Father’s Day is rapidly approaching, and many wives and children are on the annual quest to find a token of affection for their husband, father, grandfather, or father figure. With the growing popularity of DIY, many present-seekers opt for handmade gifts, such as a bar of soap or scented candle, to ensure that their offering is made with love and has a personal touch. While Rose and lily-scented men’s soaps exist, most Father’s Day gifts are made with a more musky, traditionally masculine scent. Nature’s Fusion Cedarwood Oil is a popular choice for the fellas, either as a stand-alone oil or in a DIY craft, because of its warm, woodsy scent. So, if you’re considering harnessing the rich aroma of cedarwood for a loved one (or for yourself), take a moment to explore the inner working of cedarwood oil’s unique chemical composition and historic origins.     

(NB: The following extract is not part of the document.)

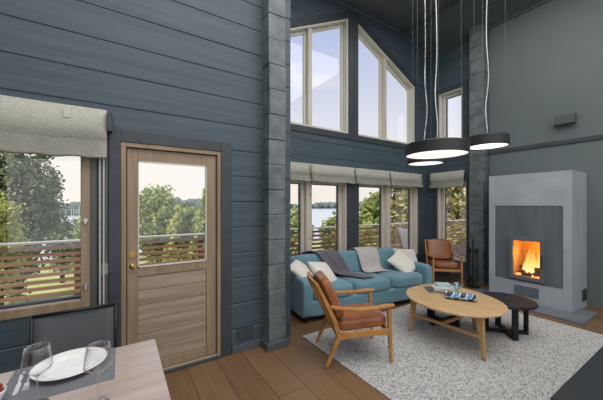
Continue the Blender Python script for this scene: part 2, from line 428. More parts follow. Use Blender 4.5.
# baseboards
struct(B(.985, 1.325, 2.875, 2.9, 0, .075).build('baseboard_left', 'cornice', bevel=.004))
struct(B(-2.6, -.085, 2.875, 2.9, 0, .075).build('baseboard_dining', 'cornice', bevel=.004))
m = MB(); m.box(1.305, 1.57, 2.705, 2.728, 0, .08); m.box(1.305, 1.328, 2.728, 2.87, 0, .08); m.box(1.548, 1.57, 2.728, 2.87, 0, .08)
struct(m.build('baseboard_partition', 'cornice', bevel=.004))
struct(B(6.075, 6.1, 3.02, 4.03, 0, .09).build('baseboard_right', 'cornice', bevel=.004))
struct(B(1.58, 6.07, 4.02, 4.05, 0, .09).build('baseboard_window', 'cornice', bevel=.004))

# ------------------------------------------------------------------ windows
def part(o, label=None):
    if label: o['label'] = label
    return o
def win_struct(name): 
    o = bpy.data.objects.new(name, None); COL.objects.link(o); o['kind'] = 'structure'; return o

def sash_rect(par, f, u0, u1, z0, z1, d0, d1, w, mat, gd=None, glass=True):
    m = MB()
    for a in ((u0, u0+w, z0, z1), (u1-w, u1, z0, z1), (u0+w, u1-w, z0, z0+w), (u0+w, u1-w, z1-w, z1)):
        m.prism(rect(*a), (d0, d1), lambda p, q, h: f(p, h, q))
    fr = m.build('sash', mat, par, bevel=.004)
    if glass:
        g = (d0+d1)/2 if gd is None else gd
        MB().prism(rect(u0+w-.008, u1-w+.008, z0+w-.008, z1-w+.008), (g-.003, g+.003), lambda p, q, h: f(p, h, q)).build('glass_pane', 'glass', fr)
    return fr
def poly_piece(par, name, mat, f, poly, d0, d1, bevel=.004):
    return MB().prism(poly, (d0, d1), lambda p, q, h: f(p, h, q)).build(name, mat, par, bevel=bevel)

# window 1: dining window, flush pine frame
w = win_struct('window_1')
u0, u1, z0, z1 = LW
m = MB()
for a in ((u0, u0+.062, z0, z1), (u1-.062, u1, z0, z1), (u0+.062, u1-.062, z0, z0+.066), (u0+.062, u1-.062, z1-.066, z1)):
    m.prism(rect(*a), (-.012, .055), lambda p, q, h: fA(p, h, q))
m.build('frame', 'pine', w, bevel=.004)
sash_rect(w, fA, u0+.01, u1-.012, z0+.01, z1-.01, .10, .15, .062, 'trim_dark', glass=False)
MB().prism(rect(u0+.05, u1-.055, z0+.06, z1-.06), (.03, .036), lambda p, q, h: fA(p, h, q)).build('glass_pane', 'glass', w)
for z in (1.43, .905):
    MB().tube([(-.233, 2.888, z), (-.233, 2.862, z)], .016, 12).bar((-.233, 2.866, z), (-.233, 2.862, z-.03), .012, .012).build('latch', 'steel', w, bevel=.002)
poly_piece(w, 'casing', 'casing_grey', fA, rect(u1, u1+.045, z0-.02, 2.30), -.016, .004)
poly_piece(w, 'casing', 'casing_grey', fA, rect(u1+.052, u1+.118, z0-.60, 2.30), -.022, .004)
poly_piece(w, 'casing', 'trim_dark', fA, rect(u0-.1, u1+.118, z1, z1+.18), -.016, .004)

# door 1: pine terrace door
d = win_struct('door_1')
m = MB()
m.prism(rect(.008, .046, 0, 2.10), (-.01, .13), lambda p, q, h: fA(p, h, q)); m.prism(rect(.834, .872, 0, 2.10), (-.01, .13), lambda p, q, h: fA(p, h, q))
m.prism(rect(.046, .834, 2.062, 2.10), (-.01, .13), lambda p, q, h: fA(p, h, q))
for a in ((.046, .07, 0, 2.062), (.81, .834, 0, 2.062), (.07, .81, 2.03, 2.062)): m.prism(rect(*a), (.08, .13), lambda p, q, h: fA(p, h, q))
m.build('frame', 'pine', d, bevel=.003)
B(.046, .834, 2.90, 3.08, 0, .035).build('threshold', 'pine_h', d, bevel=.004)
B(.0, .88, 2.872, 2.899, 0, .022).build('threshold_strip', 'trim_dark', d, bevel=.003)
lf = MB(); e0, e1 = .052, .828
for a in ((e0, e0+.082, .04, 2.056), (e1-.094, e1, .04, 2.056), (e0+.082, e1-.094, 1.95, 2.056), (e0+.082, e1-.094, .915, .995), (e0+.082, e1-.094, .04, .12)):
    lf.prism(rect(*a), (.022, .075), lambda p, q, h: fA(p, h, q))
leaf = lf.build('door_leaf', 'pine', d, bevel=.004)
m = MB(); zz = .12
while zz < .91:
    m.prism(rect(e0+.082, e1-.094, zz+.002, min(zz+.1325, .915)-.002), (.033, .060), lambda p, q, h: fA(p, h, q)); zz += .1325
m.build('lower_panel', 'pine_h', leaf, bevel=.005)
MB().prism(rect(e0+.075, e1-.087, .99, 1.955), (.045, .051), lambda p, q, h: fA(p, h, q)).build('glass_pane', 'glass', leaf)
m = MB()
for a in ((e0+.082, e0+.092, .995, 1.95), (e1-.104, e1-.094, .995, 1.95), (e0+.082, e1-.094, .995, 1.005), (e0+.082, e1-.094, 1.94, 1.95)):
    m.prism(rect(*a), (.016, .044), lambda p, q, h: fA(p, h, q))
m.build('glazing_bead', 'sash_white', leaf)
m = MB().tube([(.092, 2.922, 1.012), (.092, 2.912, 1.012)], .021, 16).tube([(.092, 2.914, 1.012), (.092, 2.874, 1.012)], .009, 10).tube([(.092, 2.878, 1.012), (.128, 2.876, 1.010)], .007, 10)
m.build('door_handle', 'brass', leaf, smooth=True)
MB().tube([(.092, 2.922, 1.115), (.092, 2.908, 1.115)], .024, 16).bar((.092, 2.908, 1.115), (.092, 2.893, 1.115), .012, .034).build('door_lock', 'brass', leaf)
for a in ((-.080, .008, 0, 2.205), (.872, .978, 0, 2.205)):
    poly_piece(d, 'casing', 'trim_dark', fA, rect(*a), -.022, .004)
poly_piece(d, 'casing', 'trim_dark', fA, rect(.008, .872, 2.10, 2.205), -.018, .004)

# living room lower windows
def casement_window(name, f, U, mull, mat='sash'):
    w = win_struct(name); u0, u1, z0, z1 = U
    m = MB()
    for a in ((u0, u0+.03, z0, z1), (u1-.03, u1, z0, z1), (u0+.03, u1-.03, z0, z0+.03), (u0+.03, u1-.03, z1-.03, z1)):
        m.prism(rect(*a), (.01, .2), lambda p, q, h: f(p, h, q))
    m.build('frame', mat, w, bevel=.003)
    spans = ((u0+.03, mull-.055), (mull+.055, u1-.03)) if mull else ((u0+.03, u1-.03),)
    for a, b in spans:
        m = MB()
        for q in ((a, a+.075, z0+.03, z1-.03), (b-.075, b, z0+.03, z1-.03), (a+.075, b-.075, z0+.03, z0+.10), (a+.075, b-.075, z1-.10, z1-.03)):
            m.prism(rect(*q), (.172, .2), lambda p, q, h: f(p, h, q))
        m.build('outer_sash', 'trim_dark', w, bevel=.003)
    if mull:
        poly_piece(w, 'mullion', mat, f, rect(mull-.055, mull+.055, z0+.03, z1-.03), .045, .2)
        sash_rect(w, f, u0+.03, mull-.055, z0+.03, z1-.03, .115, .165, .055, mat)
        sash_rect(w, f, mull+.055, u1-.03, z0+.03, z1-.03, .115, .165, .055, mat)
    else: sash_rect(w, f, u0+.03, u1-.03, z0+.03, z1-.03, .115, .165, .055, mat)
    return w
w = casement_window('window_2', fL, W1, 2.775)
poly_piece(w, 'casing', 'trim_dark', fL, rect(3.61, 3.755, .30, 2.10), -.018, .004)
for z in (1.75, 1.0): MB().tube([(2.80, 4.09, z-.04), (2.80, 4.07, z), (2.80, 4.09, z+.04)], .009, 8).build('latch', 'steel', w)
w = casement_window('window_3', fL, W2, 4.83)
poly_piece(w, 'casing', 'trim_dark', fL, rect(3.757, 3.90, .30, 2.10), -.018, .004)
poly_piece(w, 'casing', 'trim_dark', fL, rect(5.77, 5.87, .30, 2.10), -.018, .004)
w = casement_window('window_4', fB, NW, None)
poly_piece(w, 'casing', 'trim_dark', fB, rect(3.03, 3.14, .28, 2.12), -.018, .004)
poly_piece(w, 'casing', 'trim_dark', fB, rect(3.79, 3.88, .28, 2.12), -.018, .004)
w = casement_window('window_5', fB, NU, None, 'sash_white')
for a in ((3.12, 3.22, 2.62, 4.16), (3.76, 3.85, 2.62, 4.16), (3.22, 3.76, 4.06, 4.16), (3.22, 3.76, 2.62, 2.72)):
    poly_piece(w, 'casing', 'trim_dark', fB, rect(*a), -.018, .004)

# gable windows with slanted heads
def gable_window(name, poly, mull):
    w = win_struct(name); us = [p[0] for p in poly]; u0, u1 = min(us), max(us); zb = 2.90
    def quad(a, b, o0=0): return [(a, zb+.03), (b, zb+.03), (b, gz(b)-.035), (a, gz(a)-.035)]
    T = .035
    pieces = [[(u0, zb), (u1, zb), (u1, zb+.03), (u0, zb+.03)], [(u0, zb+.03), (u0+T, zb+.03), (u0+T, gz(u0+T)), (u0, gz(u0))],
              [(u1-T, zb+.03), (u1, zb+.03), (u1, gz(u1)), (u1-T, gz(u1-T))], [(u0+T, gz(u0+T)-.038), (u1-T, gz(u1-T)-.038), (u1-T, gz(u1-T)), (u0+T, gz(u0+T))]]
    m = MB()
    for p in pieces: m.prism(p, (.01, .2), lambda a, b, h: fL(a, h, b))
    m.build('frame', 'sash_white', w, bevel=.003)
    poly_piece(w, 'mullion', 'sash', fL, [(mull-.04, zb+.03), (mull+.04, zb+.03), (mull+.04, gz(mull+.04)-.035), (mull-.04, gz(mull-.04)-.035)], .045, .2)
    for a, b in ((u0+T, mull-.04), (mull+.04, u1-T)):
        s = .045; pp = [[(a, zb+.03), (a+s, zb+.03), (a+s, gz(a+s)-.04), (a, gz(a)-.04)], [(b-s, zb+.03), (b, zb+.03), (b, gz(b)-.04), (b-s, gz(b-s)-.04)],
             [(a+s, zb+.03), (b-s, zb+.03), (b-s, zb+.08), (a+s, zb+.08)], [(a+s, gz(a+s)-.095), (b-s, gz(b-s)-.095), (b-s, gz(b-s)-.04), (a+s, gz(a+s)-.04)]]
        m = MB()
        for p in pp: m.prism(p, (.12, .165), lambda q, r, h: fL(q, h, r))
        fr = m.build('sash', 'sash_white', w, bevel=.003)
        MB().prism([(a+s-.008, zb+.072), (b-s+.008, zb+.072), (b-s+.008, gz(b-s)-.087), (a+s-.008, gz(a+s)-.087)], (.138, .144), lambda q, r, h: fL(q, h, r)).build('glass_pane', 'glass', fr)
    return w
w = gable_window('window_6', UL, 2.80)
poly_piece(w, 'casing', 'trim_dark', fL, [(1.80, 2.79), (3.765, 2.79), (3.765, 2.90), (1.80, 2.90)], -.02, .004)
poly_piece(w, 'casing', 'trim_dark', fL, [(1.80, gz(1.80)), (3.765, 5.15), (3.765, 5.28), (1.80, gz(1.80)+.13)], -.02, .004)
poly_piece(w, 'casing', 'trim_dark', fL, [(3.65, 2.90), (3.765, 2.90), (3.765, 5.15), (3.65, gz(3.65))], -.022, .004)
w = gable_window('window_7', UR, 4.72)
poly_piece(w, 'casing', 'trim_dark', fL, [(3.767, 2.79), (5.76, 2.79), (5.76, 2.90), (3.767, 2.90)], -.02, .004)
poly_piece(w, 'casing', 'trim_dark', fL, [(3.767, 5.15), (5.76, gz(5.76)), (5.76, gz(5.76)+.13), (3.767, 5.28)], -.02, .004)
poly_piece(w, 'casing', 'trim_dark', fL, [(3.767, 2.90), (3.88, 2.90), (3.88, gz(3.88)), (3.767, 5.15)], -.022, .004)
poly_piece(w, 'casing', 'trim_dark', fL, [(5.655, 2.90), (5.76, 2.90), (5.76, gz(5.76)), (5.655, gz(5.655))], -.022, .004)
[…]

A New World Spin on an Ancient Perfume

Atlas cedar tree

Fig. 1 A mature Atlas cedar tree in Morocco. Wild Atlas cedars provide habit for birds and small mammals, including the endangered Barbary Macaque, a sociable golden-furred monkey. Atlas cedar are also popular as decorative trees in North America. In fact, one of these trees was planted at the White House South Lawn in Washington, DC in the 1970’s to support a treehouse for President Carter’s children. 

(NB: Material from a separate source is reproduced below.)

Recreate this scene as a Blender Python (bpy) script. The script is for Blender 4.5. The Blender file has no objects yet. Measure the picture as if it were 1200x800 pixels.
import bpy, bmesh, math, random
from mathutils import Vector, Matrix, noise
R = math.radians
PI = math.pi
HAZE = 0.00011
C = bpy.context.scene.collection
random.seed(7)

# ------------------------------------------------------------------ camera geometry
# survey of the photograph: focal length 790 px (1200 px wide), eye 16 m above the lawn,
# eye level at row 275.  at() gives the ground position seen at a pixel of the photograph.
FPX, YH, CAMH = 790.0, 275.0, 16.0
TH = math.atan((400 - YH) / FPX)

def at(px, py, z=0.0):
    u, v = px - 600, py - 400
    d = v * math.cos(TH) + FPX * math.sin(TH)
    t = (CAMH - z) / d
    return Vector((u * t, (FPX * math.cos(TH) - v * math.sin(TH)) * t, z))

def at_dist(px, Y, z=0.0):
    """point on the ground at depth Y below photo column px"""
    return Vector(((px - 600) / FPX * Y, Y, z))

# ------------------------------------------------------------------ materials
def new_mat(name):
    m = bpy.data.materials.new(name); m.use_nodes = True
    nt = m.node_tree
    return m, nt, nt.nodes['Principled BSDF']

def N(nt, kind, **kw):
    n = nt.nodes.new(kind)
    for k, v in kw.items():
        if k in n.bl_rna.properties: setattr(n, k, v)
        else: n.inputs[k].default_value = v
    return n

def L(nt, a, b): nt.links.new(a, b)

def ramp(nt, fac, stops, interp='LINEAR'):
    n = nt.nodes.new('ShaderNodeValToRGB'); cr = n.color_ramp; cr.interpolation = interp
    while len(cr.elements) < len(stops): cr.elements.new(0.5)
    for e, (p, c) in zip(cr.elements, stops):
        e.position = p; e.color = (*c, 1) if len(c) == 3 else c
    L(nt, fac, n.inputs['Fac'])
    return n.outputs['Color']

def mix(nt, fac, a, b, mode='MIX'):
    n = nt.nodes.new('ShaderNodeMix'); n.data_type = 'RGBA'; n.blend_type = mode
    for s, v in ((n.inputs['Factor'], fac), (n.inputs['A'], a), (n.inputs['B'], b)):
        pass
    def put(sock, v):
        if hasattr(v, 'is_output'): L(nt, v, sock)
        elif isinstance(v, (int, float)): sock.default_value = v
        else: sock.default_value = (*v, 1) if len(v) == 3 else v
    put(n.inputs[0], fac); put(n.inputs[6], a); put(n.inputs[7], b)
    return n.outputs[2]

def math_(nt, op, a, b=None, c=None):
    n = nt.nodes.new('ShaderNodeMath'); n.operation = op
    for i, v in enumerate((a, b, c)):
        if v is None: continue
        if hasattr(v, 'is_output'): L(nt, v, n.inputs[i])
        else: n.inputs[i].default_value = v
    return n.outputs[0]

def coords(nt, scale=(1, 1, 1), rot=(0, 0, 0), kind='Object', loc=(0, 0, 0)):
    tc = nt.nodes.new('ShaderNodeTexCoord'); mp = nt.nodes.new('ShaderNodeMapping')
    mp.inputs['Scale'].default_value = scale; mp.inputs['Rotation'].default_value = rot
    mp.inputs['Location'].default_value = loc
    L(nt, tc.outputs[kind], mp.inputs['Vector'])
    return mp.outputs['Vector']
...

The ancient Egyptians were famous for respecting and meticulously preserving their dead. You may be familiar with their embalming practice of removing their deceased family member’s organs and storing them in religiously marked containers, called canopic jars. Doesn’t paint a pleasant picture, eh? To reduce funeral costs, ancient Egyptians would instead inject cedarwood oil into a prepared body, which perfumed it and eliminated the need for organ removal. Sounds like a much more pleasant and fragrant experience to us! Cedarwood oil was regularly used in this alternative embalming technique, but it was also a popular perfume in the primeval world. Egyptian cedarwood oil was extracted from Lebanese cedar (Cedrus libani), however many cedarwood oils on the market today are a hodgepodge of cedar, pine, and juniper oils. Nature’s Fusions’ Cedarwood oil comes exclusively from Atlas cedar (Cedrus atlantica), a subspecies of Lebanon cedar originally discovered in the mountainous regions of North Africa (fig.1). By growing Atlas Cedar in the states and steam-distilling the product domestically, we provide an oil that is fresh and true to the original scent and properties of ancient cedarwood oil.

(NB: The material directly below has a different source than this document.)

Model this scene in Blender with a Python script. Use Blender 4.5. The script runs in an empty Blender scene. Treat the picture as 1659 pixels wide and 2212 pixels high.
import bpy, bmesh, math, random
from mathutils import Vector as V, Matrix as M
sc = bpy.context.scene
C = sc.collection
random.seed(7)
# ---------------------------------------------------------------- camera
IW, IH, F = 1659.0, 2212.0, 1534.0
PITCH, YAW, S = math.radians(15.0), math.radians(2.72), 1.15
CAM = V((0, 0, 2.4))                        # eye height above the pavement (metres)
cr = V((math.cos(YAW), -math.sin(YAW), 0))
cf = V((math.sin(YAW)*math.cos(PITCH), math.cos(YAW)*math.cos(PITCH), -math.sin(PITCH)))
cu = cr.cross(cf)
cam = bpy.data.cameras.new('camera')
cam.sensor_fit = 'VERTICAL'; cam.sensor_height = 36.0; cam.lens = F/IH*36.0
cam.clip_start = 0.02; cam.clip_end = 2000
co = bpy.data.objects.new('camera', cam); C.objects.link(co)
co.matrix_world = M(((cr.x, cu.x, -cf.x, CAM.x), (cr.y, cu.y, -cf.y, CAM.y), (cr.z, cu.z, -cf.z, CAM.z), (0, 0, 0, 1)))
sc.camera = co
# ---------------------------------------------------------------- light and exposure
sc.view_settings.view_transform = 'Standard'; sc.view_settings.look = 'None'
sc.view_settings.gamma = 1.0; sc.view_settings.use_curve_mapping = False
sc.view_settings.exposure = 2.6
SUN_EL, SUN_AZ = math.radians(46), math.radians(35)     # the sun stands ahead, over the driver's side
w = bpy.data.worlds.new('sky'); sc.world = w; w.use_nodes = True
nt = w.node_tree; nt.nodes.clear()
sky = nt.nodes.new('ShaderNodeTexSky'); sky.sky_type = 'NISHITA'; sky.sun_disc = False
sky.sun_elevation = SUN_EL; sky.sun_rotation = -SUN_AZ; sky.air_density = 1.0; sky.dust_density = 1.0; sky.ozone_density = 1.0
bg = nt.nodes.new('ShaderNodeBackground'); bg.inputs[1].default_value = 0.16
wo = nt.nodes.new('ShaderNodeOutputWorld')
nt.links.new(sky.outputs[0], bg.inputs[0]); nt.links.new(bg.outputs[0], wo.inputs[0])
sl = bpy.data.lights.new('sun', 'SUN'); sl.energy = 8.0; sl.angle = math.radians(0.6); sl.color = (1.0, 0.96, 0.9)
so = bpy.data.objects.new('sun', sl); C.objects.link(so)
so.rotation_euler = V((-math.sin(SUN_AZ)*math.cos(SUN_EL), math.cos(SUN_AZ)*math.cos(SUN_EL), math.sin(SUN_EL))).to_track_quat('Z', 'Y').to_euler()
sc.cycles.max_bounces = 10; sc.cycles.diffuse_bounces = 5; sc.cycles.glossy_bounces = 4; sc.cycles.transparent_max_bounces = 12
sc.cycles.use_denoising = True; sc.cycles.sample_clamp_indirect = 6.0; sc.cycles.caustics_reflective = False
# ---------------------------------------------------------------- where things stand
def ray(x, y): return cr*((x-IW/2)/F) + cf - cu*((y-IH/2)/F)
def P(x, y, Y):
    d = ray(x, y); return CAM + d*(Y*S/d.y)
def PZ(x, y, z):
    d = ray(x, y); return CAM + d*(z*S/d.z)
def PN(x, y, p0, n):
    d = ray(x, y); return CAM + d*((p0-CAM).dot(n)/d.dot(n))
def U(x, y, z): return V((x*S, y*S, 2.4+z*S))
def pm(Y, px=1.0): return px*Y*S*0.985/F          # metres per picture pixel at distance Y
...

The Dynamic Duo in Cedarwood Oil

Our cedarwood oil contains over a dozen of naturally occurring organic chemical structures, however the most plentiful molecules in the mix are beta-Himachalene (38.92%) and alpha-Himachalene (15.69%). Both molecules are a combination of 15 carbon atoms and 24 hydrogen atoms, just put together in slightly different arrangements (Fig. 2). Both of these himachalane molecules have an innately strong scent, and together they help create cedarwood oil’s rich symphony of scent.

3D alpha-Himachalene and beta-Himachalene chemical structures

Fig. 2 Chemical structure of alpha-Himachalene (left) and beta-Himachalene (right) molecules. Carbon atoms shown in grey with hydrogen atoms shown in white. Their different shapes suggest that each type of molecule plays a unique role in protecting the Atlas cedar tree causes of distress.

Conclusion

Now that we’ve explore the historic use of cedarwood oil, the ecology of cedar trees, and the sub-microscopic nuts and bolts of its unique scent, we hope you feel excited to make this rustic-smelling oil a part of your life. Or, consider giving your father the pharaoh treatment this year with some lovely cedarwood oil, or a homemade cedarwood craft!